Natan Sharansky, who spent nine years in a gulag for his work with Soviet dissident Andrei Sakharov, recalls his mentor saying: “They want us to believe there’s no chance of success. But whether or not there’s hope for change is not the question. If you want to be a free person, you don’t stand up for human rights because it will work, but because it is right. We must continue living as decent people.”

Looking to our collective history is instructive. People died, and are dying. But giving up hope and doing nothing is not an option, as Solnit writes in Hope in the Dark:

Hope doesn’t mean denying these realities. It means facing them and addressing them by remembering what else the twenty-first century has brought, including the movements, heroes, and shifts in consciousness that address these things now.

...

This has been a truly remarkable decade for movement-building, social change, and deep, profound shifts in ideas, perspective, and frameworks for broad parts of the population (and, of course, backlashes against all those things).

Hope, then, is not about believing everything is fine and wonderful and turning a blind eye. It is about believing what we do matters.

Hope locates itself in the premises that we don’t know what will happen and that in the spaciousness of uncertainty is room to act. When you recognise uncertainty, you recognise that you may be able to influence the outcomes — you alone or you in concert with a few dozen or several million others.

Push Out Apathy

What all of these tips have in common is the focus on doing something, even when it seems that nothing you do will make a difference. This, in my opinion, runs counter to a lot of the messaging among certain internet communities and cultural commentators even though they claim to object to what is currently happening in the world.
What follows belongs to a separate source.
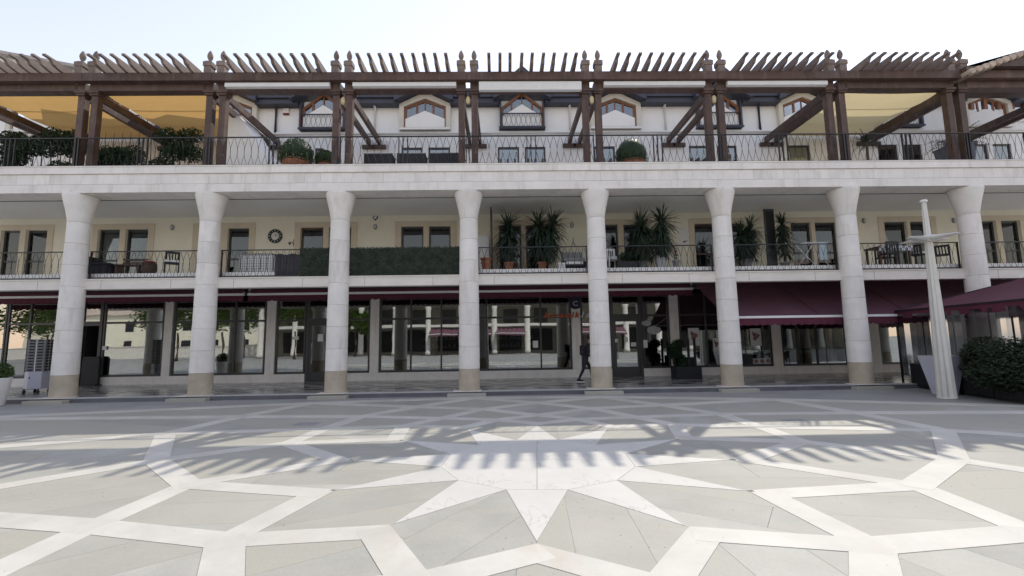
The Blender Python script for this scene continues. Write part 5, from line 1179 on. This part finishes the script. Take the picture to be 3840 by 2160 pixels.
# ================================================================== NEIGHBOURING ROOFS
tilem = mat('roof_tile', (.50, .40, .32), .8, .2, 3, objvar=.12)
t = thing('neighbour_house', 'pale pitched roof rising behind the pergola at the far left', 'building', (-26, 22, 0))
p0, p1, p2 = at(-200, 190, 21.), at(330, 278, 21.), at(-200, 278, 21.)
MB().prism([(p2.x-6, p2.z-3), (p1.x, p2.z-3), (p1.x, p1.z), (p0.x, p0.z+.1), (p2.x-6, p0.z+.9)], 'y', 20.6, 27).build('wall', white_wall, t)
MB().add([(p1.x+.25, 20.2, p1.z-.02), (p0.x, 20.2, p0.z+.16), (p0.x, 27, p0.z+.16), (p1.x+.25, 27, p1.z-.02), (p1.x+.25, 20.2, p1.z-.16), (p0.x, 20.2, p0.z+.02), (p0.x, 27, p0.z+.02), (p1.x+.25, 27, p1.z-.16)], [(0, 1, 2, 3), (7, 6, 5, 4), (0, 4, 5, 1), (2, 6, 7, 3), (0, 3, 7, 4), (1, 5, 6, 2)]).build('roof', mat('pale_roof', (.42, .40, .38), .8, .15, 2), t)
# right: roof of the corner pavilion with round tile ends
t = thing('corner_shelter', 'brown boarded roof with round pale tile ends rising at the top right corner', 'shelter', (20, 15.4, 10.9))
y = 15.0; a, b = at(3632, 283, y), at(3960, 168, y)
d = (b-a).normalized(); up = Vector((-d.z, 0, d.x))
MB().prism([(a.x-.05, 11.17), (b.x+3, 11.17), (b.x+3, b.z+d.z*3), (b.x, b.z), (a.x, a.z)], 'y', y, y+2.2).build('boarding', wood, t)
n = int((b-a).length/.26)
tm = MB().lathe([(.10, 0), (.115, .06), (.115, 1.2)], (0, 0, 0), 12).mesh('roof_tile', tilem)
for k in range(n+9):
    q = a+d*(.1+k*.27)+up*.09; o = bpy.data.objects.new('roof_tile', tm); link(o, t, (q.x, y-.12, q.z)); o.rotation_euler = (R(-90), 0, 0)
MB().bar(a+up*.0+Vector((0, .3, .0)), b+d*3+Vector((0, .3, 0)), .5, .05, up).build('verge_board', wood_grey, t)
t = thing('corner_house', 'white wall with tall timber framed windows under the corner roof', 'building', (20, YW-.05, 10))
p, q = at(3630, 352, YW-.1), at(3850, 410, YW-.1)
MB().box(p.x-.1, p.x+4.2, YW-.10, YW-.005, q.z-.55, q.z+.0).build('panel', white_wall, t)
for k in range(6):
    x = p.x+k*.62; f = MB().box(x, x+.16, YW-.16, YW-.03, q.z, p.z+.2).build('mullion', wood_win, t); MB().box(x+.16, x+.62, YW-.09, YW-.08, q.z, p.z+.2).build('pane', glass('sky_glass', .45, (.5, .55, .6)), f)

# small metal things on the paving
dm_ = mat('drain_metal', (.33, .325, .31), .6, .15, 5)
for px, py, lb in ((1150, 1590, 'rectangular metal drain cover in the paving at left'), (2985, 1578, 'rectangular metal drain cover in the paving at right')):
    p = ground(px, py); t = thing('drain_cover', lb, 'drain cover', (p.x, p.y, .002), 'drain covers'); MB().box(-.26, .26, -.2, .2, -.01, .003).build('frame', dm_, t, (p.x, p.y, 0))
    for k in range(7): MB().box(-.22+k*.065, -.205+k*.065, -.16, .16, .003, .005).build('bar', greym, t, (p.x, p.y, 0))

# ================================================================== OPPOSITE SIDE OF THE SQUARE (seen mirrored in the shop glass)
ob = thing('opposite_arcade', 'sunlit arcade across the square, seen mirrored in the shop windows', 'building', (0, -21, 0)); yo = -21.
ocm = MB().lathe([(.40, 0), (.40, .4), (.36, .42), (.33, 5.9), (.5, 6.85)], (0, 0, 0), 20).mesh('column', opp_stone)
for i in range(-4, 15): inst(ocm, 'column', ob, (-14.4+i*4.42, yo, .1))
MB().box(-33, 52, yo-.5, yo+.5, 6.9, 7.9).build('cornice', opp_stone, ob); MB().box(-33, 52, yo-5, yo+.1, 3.7, 4.05).build('balcony_slab', opp_stone, ob); MB().box(-33, 52, yo-5.3, yo-5, 0, 11).build('wall', mat('opposite_plaster_shaded', (.30, .285, .24), .9, .1, 1), ob)  # wall plaster darkened, arcade shade put into its colour
MB().box(-33, 52, yo-5, yo-.5, 7.0, 7.2).build('ceiling', soffit_m, ob); MB().prism([(yo-9, 11), (yo-4.6, 11), (yo-9, 13.2)], 'x', -33, 52).build('roof', tilem, ob)
for i in range(-4, 14):
    w = MB().box(-14.4+i*4.42+.6, -14.4+i*4.42+3.8, yo-5., yo-4.94, .4, 3.4).build('shop_window', blackm, ob); MB().box(-14.4+i*4.42+1.2, -14.4+i*4.42+3.2, yo-5., yo-4.94, 4.3, 6.4).build('balcony_door', alu, ob)
for i in (1, 2, 3, 5, 6):
    x0 = -14.4+i*4.42+.3; o = MB().prism([(yo-.4, 3.5), (yo+1.6, 2.7), (yo+1.6, 2.45), (yo+1.55, 2.68), (yo-.4, 3.45)], 'x', x0, x0+3.8).build('awning_cloth', burg_l, ob); MB().box(x0, x0+3.8, yo+1.56, yo+1.63, 2.66, 2.74).build('awning_bar', white_metal, o)
wt = thing('garden_wall', 'pale garden wall beyond the trees across the square', 'wall', (-55, -30, 0)); MB().box(-85, -33, -30.2, -30, 0, 1.6).build('masonry', opp_stone, wt); MB().box(-85, -33, -30.3, -29.9, 1.6, 1.7).build('capping', opp_stone, wt)
hs_ = thing('far_house', 'cream house beyond the trees across the square', 'house', (-60, -40, 0)); MB().box(-80, -40, -46, -38, 0, 7).build('wall', cream, hs_); MB().prism([(-46.5, 7), (-37.5, 7), (-42, 9.5)], 'x', -80.5, -39.5).build('roof', tilem, hs_)
for q in range(8):
    for z in (1., 4.2): MB().box(-78+q*4.8, -76.6+q*4.8, -38.03, -37.97, z, z+1.6).build('window', blackm, hs_)
for k, (x, y, r_, h, lb) in enumerate(((-24, -13, 3.0, 5.2, 'green tree across the square at its far corner'), (-31, -11, 3.4, 6., 'second green tree across the square, farther along'), (-18.5, -17.5, 2.4, 4.4, 'smaller green tree in front of the opposite arcade'), (-38, -14, 3.6, 6.2, 'third green tree across the square beyond the arcade end'), (-45, -19, 4.2, 6.6, 'fourth green tree across the square behind the parked car'), (-52, -13, 4.0, 6.0, 'farthest green tree across the square'), (-36, -24, 4.2, 6.5, 'tall green tree just past the end of the opposite arcade'), (-60, -22, 5., 7., 'last green tree at the far end of the square'))):
    rnd = random.Random(50+k); t = thing('tree', lb, 'tree', (x, y, 0), 'trees across the square'); MB().tube([(x, y, 0), (x+.1, y, 1.8), (x-.05, y, 3.2)], [.18, .13, .09], 8).build('trunk', bark, t); mb = MB()
    for q in range(12): leaf_cloud(mb, (x+rnd.uniform(-.6, .6)*r_, y+rnd.uniform(-.6, .6)*r_, h+rnd.uniform(-.45, .5)*r_), (r_*.45, r_*.45, r_*.38), 260, .22, rnd, .3)
    mb.build('crown', leaf_t, t)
Some cynicism is good — necessary, even. But too much can lead to apathy, and apathy leads to inaction. Apathetic people don’t fight for a better future; they settle into the status quo, while complaining that someone else should change it and judging those who don’t do it perfectly. Writes James Baldwin in Notes for a Hypothetical Novel:

Freedom is not something that anybody can be given; freedom is something people take and people are as free as they want to be. One hasn’t got to have an enormous military machine in order to be un-free when it’s simpler to be asleep, when it’s simpler to be apathetic, when it’s simpler, in fact, not to want to be free, to think that something else is more important.

Progress in any arena is long and fraught. People with power — whether that’s men accused of sexual assault or politicians who ignore the destruction of the planet to appease their donors — do not easily let it go. “Change is rarely straightforward … sometimes it’s as complex as chaos theory and as slow as evolution,” writes Solnit. “Even things that seem to happen suddenly arise from deep roots in the past or from long-dormant seeds.”

The only way to effect change to is to make a lot of noise and take action. “I don’t believe any longer that we can afford to say that it is entirely out of our hands,” writes Baldwin. “We made the world we’re living in and we have to make it over.”